*WHAT TO PRODUCE:* Copy out exactly the lines from the first line of the material below through the line containing "COL = SC.collection", and nothing beyond them.

*GIVEN RECORDS:*
# # #

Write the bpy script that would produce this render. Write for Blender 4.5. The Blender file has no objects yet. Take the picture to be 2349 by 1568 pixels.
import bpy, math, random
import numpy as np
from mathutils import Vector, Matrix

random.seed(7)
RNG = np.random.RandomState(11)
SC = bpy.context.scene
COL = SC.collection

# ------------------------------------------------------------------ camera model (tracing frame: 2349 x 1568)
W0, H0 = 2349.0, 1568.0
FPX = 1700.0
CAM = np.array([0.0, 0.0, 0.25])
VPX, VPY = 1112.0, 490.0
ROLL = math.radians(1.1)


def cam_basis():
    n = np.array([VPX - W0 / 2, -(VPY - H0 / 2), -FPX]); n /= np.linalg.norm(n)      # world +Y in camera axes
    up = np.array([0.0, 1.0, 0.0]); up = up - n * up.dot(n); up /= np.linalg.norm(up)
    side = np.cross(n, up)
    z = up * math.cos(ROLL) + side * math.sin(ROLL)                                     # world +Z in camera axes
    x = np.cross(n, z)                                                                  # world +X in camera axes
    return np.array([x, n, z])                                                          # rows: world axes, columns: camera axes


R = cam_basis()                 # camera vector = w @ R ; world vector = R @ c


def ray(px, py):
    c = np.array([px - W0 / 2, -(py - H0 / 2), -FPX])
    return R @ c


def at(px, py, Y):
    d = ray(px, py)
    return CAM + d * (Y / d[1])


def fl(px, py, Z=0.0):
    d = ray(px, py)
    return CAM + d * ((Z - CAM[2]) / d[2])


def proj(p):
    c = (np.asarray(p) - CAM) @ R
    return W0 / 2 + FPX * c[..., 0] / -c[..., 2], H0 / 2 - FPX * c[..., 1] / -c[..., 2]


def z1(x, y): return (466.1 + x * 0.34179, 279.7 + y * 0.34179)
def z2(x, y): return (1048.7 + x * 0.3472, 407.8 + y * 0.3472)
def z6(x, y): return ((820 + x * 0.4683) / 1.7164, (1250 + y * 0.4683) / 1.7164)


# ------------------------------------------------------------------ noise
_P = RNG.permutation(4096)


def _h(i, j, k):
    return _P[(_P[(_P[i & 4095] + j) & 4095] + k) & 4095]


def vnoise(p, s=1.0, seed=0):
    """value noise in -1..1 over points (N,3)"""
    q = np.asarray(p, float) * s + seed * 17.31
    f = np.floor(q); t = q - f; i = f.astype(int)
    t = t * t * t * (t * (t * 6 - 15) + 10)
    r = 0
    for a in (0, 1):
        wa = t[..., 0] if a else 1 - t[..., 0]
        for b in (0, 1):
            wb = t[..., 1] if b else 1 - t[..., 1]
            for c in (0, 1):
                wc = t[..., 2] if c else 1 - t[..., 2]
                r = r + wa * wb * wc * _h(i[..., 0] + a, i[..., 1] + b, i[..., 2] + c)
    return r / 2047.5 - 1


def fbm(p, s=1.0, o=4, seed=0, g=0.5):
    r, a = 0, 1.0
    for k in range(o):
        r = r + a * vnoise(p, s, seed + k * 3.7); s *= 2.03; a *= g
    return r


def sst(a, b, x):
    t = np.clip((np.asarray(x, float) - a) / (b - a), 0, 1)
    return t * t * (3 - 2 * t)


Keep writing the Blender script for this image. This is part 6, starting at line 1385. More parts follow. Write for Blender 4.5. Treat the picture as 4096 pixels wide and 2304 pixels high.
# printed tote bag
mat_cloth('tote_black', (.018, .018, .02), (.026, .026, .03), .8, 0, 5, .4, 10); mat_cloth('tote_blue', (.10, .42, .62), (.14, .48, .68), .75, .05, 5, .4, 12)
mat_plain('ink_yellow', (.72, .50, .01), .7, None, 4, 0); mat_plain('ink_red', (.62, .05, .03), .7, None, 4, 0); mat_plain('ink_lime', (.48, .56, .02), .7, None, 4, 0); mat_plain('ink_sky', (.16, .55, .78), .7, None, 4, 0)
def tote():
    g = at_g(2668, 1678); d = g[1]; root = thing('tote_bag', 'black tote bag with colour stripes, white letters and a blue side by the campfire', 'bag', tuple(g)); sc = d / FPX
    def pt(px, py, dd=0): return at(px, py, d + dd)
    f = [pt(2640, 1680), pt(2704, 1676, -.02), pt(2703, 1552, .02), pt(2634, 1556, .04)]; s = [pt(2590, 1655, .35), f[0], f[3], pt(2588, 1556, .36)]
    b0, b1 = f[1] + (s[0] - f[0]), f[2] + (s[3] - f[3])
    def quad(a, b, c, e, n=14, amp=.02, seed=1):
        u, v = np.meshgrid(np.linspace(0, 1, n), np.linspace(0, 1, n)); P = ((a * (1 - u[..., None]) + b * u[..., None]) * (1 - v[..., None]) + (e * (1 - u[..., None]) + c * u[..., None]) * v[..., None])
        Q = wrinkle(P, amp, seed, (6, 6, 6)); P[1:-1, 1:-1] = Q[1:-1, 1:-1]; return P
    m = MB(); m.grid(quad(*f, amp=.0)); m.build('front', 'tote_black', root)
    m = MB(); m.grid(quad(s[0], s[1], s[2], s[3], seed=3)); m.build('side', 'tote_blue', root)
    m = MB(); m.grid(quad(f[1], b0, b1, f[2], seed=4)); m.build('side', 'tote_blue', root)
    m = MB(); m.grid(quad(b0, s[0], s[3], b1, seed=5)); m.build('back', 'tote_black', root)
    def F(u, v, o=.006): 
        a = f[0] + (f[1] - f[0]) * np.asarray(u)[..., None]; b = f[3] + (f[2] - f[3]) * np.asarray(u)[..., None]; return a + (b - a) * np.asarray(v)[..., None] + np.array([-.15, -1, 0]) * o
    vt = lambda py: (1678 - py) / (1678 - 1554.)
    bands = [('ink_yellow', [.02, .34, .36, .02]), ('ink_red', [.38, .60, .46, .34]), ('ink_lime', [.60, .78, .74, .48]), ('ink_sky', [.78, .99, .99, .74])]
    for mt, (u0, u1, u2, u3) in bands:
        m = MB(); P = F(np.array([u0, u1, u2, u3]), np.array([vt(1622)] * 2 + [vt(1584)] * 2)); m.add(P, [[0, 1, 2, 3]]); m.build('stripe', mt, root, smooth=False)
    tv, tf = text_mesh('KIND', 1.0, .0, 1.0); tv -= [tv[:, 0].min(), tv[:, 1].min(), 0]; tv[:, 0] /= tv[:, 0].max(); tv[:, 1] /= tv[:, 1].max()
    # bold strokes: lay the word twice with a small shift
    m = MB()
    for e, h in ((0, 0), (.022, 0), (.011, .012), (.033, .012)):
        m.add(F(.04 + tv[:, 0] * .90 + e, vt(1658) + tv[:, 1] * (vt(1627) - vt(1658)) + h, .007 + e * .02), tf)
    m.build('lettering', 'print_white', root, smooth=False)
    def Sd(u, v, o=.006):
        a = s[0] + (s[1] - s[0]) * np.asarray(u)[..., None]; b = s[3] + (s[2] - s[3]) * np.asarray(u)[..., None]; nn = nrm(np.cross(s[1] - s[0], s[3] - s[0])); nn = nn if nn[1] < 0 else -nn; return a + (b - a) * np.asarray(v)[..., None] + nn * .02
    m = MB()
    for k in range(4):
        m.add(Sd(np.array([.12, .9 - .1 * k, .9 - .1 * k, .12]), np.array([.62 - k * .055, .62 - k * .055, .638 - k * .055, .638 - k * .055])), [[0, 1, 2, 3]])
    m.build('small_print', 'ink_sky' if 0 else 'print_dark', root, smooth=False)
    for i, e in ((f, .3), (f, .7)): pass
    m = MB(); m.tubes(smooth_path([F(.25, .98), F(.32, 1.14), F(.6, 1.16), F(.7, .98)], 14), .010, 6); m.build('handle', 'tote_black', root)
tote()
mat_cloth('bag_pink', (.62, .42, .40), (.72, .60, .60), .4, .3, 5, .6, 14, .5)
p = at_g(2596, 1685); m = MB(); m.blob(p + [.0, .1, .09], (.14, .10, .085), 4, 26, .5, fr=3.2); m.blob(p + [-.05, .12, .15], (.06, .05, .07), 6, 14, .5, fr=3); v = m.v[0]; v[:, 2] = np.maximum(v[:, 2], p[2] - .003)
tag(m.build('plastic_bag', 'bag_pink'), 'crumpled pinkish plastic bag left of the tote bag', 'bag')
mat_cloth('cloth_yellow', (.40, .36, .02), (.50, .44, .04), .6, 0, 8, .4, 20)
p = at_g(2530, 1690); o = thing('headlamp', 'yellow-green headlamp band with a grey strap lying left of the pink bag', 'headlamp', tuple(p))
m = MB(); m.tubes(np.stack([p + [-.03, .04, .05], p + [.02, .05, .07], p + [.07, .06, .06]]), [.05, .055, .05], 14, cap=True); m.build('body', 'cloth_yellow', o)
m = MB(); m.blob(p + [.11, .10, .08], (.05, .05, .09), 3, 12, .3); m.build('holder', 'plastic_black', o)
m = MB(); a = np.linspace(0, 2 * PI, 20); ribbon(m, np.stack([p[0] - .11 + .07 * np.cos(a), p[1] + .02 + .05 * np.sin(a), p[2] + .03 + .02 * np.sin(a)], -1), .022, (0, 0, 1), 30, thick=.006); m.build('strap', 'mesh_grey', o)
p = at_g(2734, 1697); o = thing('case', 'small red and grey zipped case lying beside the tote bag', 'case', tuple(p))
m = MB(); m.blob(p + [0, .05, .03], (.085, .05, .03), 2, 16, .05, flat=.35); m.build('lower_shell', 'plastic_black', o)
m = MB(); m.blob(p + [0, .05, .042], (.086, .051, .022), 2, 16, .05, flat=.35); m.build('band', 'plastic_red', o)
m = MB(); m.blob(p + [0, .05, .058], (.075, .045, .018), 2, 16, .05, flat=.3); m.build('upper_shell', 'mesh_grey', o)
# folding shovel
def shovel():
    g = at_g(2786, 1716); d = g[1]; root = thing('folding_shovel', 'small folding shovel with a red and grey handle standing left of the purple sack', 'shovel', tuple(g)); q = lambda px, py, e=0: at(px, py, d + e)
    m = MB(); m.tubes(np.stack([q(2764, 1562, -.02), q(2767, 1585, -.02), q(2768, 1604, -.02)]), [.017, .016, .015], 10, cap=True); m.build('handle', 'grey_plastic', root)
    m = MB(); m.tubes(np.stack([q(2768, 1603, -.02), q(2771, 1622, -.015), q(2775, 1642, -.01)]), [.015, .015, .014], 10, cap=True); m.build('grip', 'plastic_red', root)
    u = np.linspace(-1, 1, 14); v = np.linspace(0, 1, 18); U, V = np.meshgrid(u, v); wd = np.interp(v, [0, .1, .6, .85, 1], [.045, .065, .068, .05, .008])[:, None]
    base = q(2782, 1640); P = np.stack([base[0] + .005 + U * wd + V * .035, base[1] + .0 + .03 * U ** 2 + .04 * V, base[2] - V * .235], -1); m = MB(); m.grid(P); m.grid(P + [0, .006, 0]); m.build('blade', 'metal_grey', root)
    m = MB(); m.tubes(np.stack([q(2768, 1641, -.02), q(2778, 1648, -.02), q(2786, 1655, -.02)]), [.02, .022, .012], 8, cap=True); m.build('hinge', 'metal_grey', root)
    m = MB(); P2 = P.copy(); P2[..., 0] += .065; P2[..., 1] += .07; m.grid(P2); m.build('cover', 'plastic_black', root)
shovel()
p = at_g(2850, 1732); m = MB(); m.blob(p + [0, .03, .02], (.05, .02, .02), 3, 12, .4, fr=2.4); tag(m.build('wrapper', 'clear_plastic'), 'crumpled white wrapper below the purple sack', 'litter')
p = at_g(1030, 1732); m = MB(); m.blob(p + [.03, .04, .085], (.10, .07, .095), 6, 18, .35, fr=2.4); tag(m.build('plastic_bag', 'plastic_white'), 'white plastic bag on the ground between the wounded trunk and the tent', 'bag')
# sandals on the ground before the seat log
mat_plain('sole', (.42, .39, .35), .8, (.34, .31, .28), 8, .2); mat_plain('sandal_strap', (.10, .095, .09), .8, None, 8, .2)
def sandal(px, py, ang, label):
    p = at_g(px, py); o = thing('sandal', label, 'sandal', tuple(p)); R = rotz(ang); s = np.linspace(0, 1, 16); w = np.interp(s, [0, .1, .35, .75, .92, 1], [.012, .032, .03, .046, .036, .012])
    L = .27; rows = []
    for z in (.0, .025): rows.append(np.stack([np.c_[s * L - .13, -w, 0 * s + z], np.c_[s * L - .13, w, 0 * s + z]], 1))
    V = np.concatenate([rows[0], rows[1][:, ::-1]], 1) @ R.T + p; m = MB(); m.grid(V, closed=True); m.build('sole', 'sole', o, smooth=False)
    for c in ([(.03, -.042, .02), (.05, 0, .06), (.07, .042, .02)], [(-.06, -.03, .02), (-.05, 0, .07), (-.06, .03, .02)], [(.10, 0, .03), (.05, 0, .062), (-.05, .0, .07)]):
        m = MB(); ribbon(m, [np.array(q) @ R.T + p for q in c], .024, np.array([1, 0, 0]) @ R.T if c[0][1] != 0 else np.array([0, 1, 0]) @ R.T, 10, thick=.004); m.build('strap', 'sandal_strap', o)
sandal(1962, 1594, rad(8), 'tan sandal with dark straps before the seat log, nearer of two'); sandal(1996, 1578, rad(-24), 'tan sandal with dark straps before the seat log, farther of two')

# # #

*SOLUTION TO THE PROBLEM:*
Write the bpy script that would produce this render. Write for Blender 4.5. The Blender file has no objects yet. Take the picture to be 2349 by 1568 pixels.
import bpy, math, random
import numpy as np
from mathutils import Vector, Matrix

random.seed(7)
RNG = np.random.RandomState(11)
SC = bpy.context.scene
COL = SC.collection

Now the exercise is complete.